While a republic can tolerate all sorts of policy disagreements, it requires unity when it comes to first principles. America had persisted with the tension of slavery for 82 years, but it could only do so because the “public mind did rest” in the belief that slavery was on the “course of ultimate extinction.”
The growing indifference toward, or worse, active justification of slavey, began by John C. Calhoun and furthered by Stepehen Douglas, pulled Lincoln back into the political arena to renew the work of the Founding.
As many did during the beginnings of the country, Lincoln compared the tyranny of a king with slavery: “Turn in whatever way you will—whether it come from the mouth of a King, an excuse for enslaving the people of his country, or from the mouth of men of one race as a reason for enslaving the men of another race, it is all the same old serpent.”
The analogy was particularly apt for a speech delivered amidst Independence Day festivities.
According to Lincoln, those celebrations are “to remind ourselves of all the good done in th[e] process of time of how it was done and who did it, and how we are historically connected with it.”
Eliciting a peoples’ common history and origin story inculcates gratitude.
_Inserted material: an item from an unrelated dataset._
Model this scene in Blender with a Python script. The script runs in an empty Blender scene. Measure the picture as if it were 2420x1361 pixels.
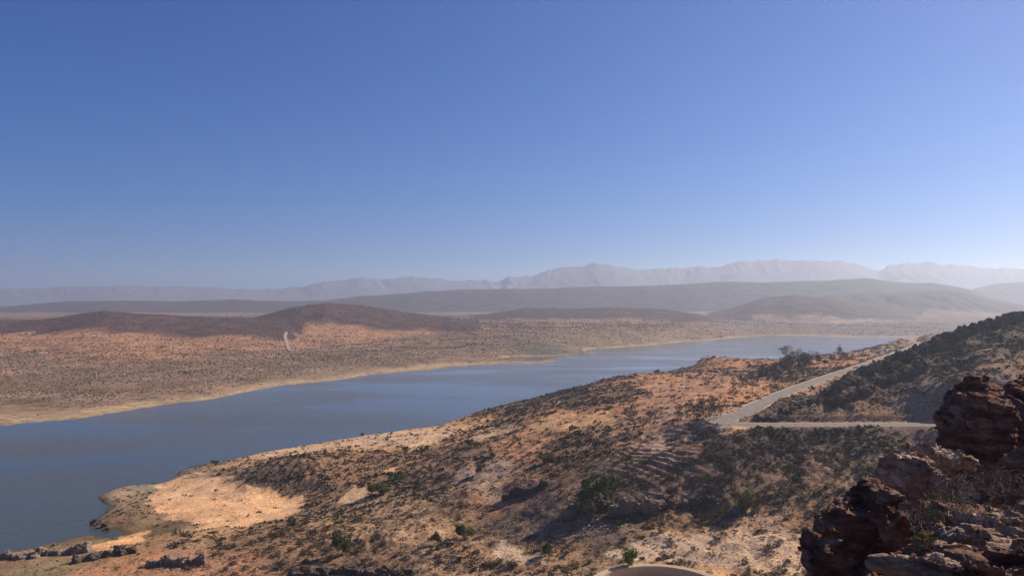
import bpy, math, random
import numpy as np
from mathutils import Vector, Matrix

# ------------------------------------------------------------------ camera, sky, sun, exposure
SC = bpy.context.scene
F, VH, H = 1800.0, 715.0, 100.0            # focal length in photo pixels, horizon row, eye height above the water
PITCH = math.atan((VH - 680.5) / F)
cam = bpy.data.cameras.new('camera'); camo = bpy.data.objects.new('camera', cam)
SC.collection.objects.link(camo); SC.camera = camo
cam.sensor_width = 36; cam.lens = 36 * F / 2420; cam.clip_start = 0.3; cam.clip_end = 80000
camo.location = (0, 0, H); camo.rotation_euler = (math.pi / 2 + PITCH, 0, 0)

SUN_AZ, SUN_EL = math.radians(60), math.radians(34)
world = bpy.data.worlds.new('World'); SC.world = world; world.use_nodes = True
wn = world.node_tree; bg = wn.nodes['Background']
sky = wn.nodes.new('ShaderNodeTexSky'); sky.sky_type = 'NISHITA'; sky.sun_disc = False
sky.sun_elevation = SUN_EL; sky.sun_rotation = SUN_AZ; sky.altitude = 300
sky.air_density = 1.0; sky.dust_density = 0.0; sky.ozone_density = 6.0
tint = wn.nodes.new('ShaderNodeMix'); tint.data_type = 'RGBA'; tint.blend_type = 'MULTIPLY'; tint.inputs[0].default_value = 1
wn.links.new(sky.outputs[0], tint.inputs[6]); tint.inputs[7].default_value = (.13, .60, 1.18, 1)
wn.links.new(tint.outputs[2], bg.inputs[0]); bg.inputs[1].default_value = 0.058
sl = bpy.data.lights.new('sun', 'SUN'); sl.energy = 5.0; sl.angle = math.radians(0.5); sl.color = (1, 0.90, 0.76)
so = bpy.data.objects.new('sun', sl); SC.collection.objects.link(so)
sdir = Vector((math.sin(SUN_AZ) * math.cos(SUN_EL), math.cos(SUN_AZ) * math.cos(SUN_EL), math.sin(SUN_EL)))
so.rotation_euler = sdir.to_track_quat('Z', 'Y').to_euler(); so.location = (0, 0, 300)
SC.view_settings.view_transform = 'Standard'; SC.view_settings.look = 'None'
SC.view_settings.exposure = 0.3; SC.view_settings.gamma = 1
SC.render.engine = 'CYCLES'; SC.cycles.volume_bounces = 1; SC.cycles.max_bounces = 6
SC.render.resolution_x = 1024; SC.render.resolution_y = 575
HAZE = 1.12e-4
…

Citizens reflect on how far we have come as a nation. This provides the opportunity to be thankful for all the people who have contributed to America moving towards justice and the institutions that contemporaries benefit from but did not build by themselves. Civic traditions foster goodwill and unity towards fellow citizens across generations.
By Lincoln’s time, around half of America’s populace could not trace their lineage to the “iron men” of the Founding. Still, the binding ties of the American people persisted—and would persist for many ages to come.
The American national character is sustained by custom and culture and grounded in principle. Lincoln closed his July 4th speech by reflecting on this reality, and his stirrings in Chicago rank with the Gettysburg Address and Second Inaugural.
While many have no blood ties to the Founding Fathers:
“When they look through that old Declaration of Independence they find that those old men say that ‘We hold these truths to be self-evident, that all men are created equal,’ and then they feel that that moral sentiment taught in that day evidences their relation to those men, that it is the father of all moral principle in them, and that they have a right to claim it as though they were blood of the blood, and flesh of the flesh of the men who wrote that Declaration, and so they are.
“That is the electric cord in that Declaration that links the hearts of patriotic and liberty-loving men together, that will link those patriotic hearts as long as the love of freedom exists in the minds of men throughout the world.”
Today, we celebrate America’s 250th birthday and the principles that, for us, are ever ancient, ever new. We recall them, grapple with their meaning, and hear their murmurings when we fall short of their demands. To be able to do so is a responsibility and a privilege.
So, happy birthday, America. And thank you.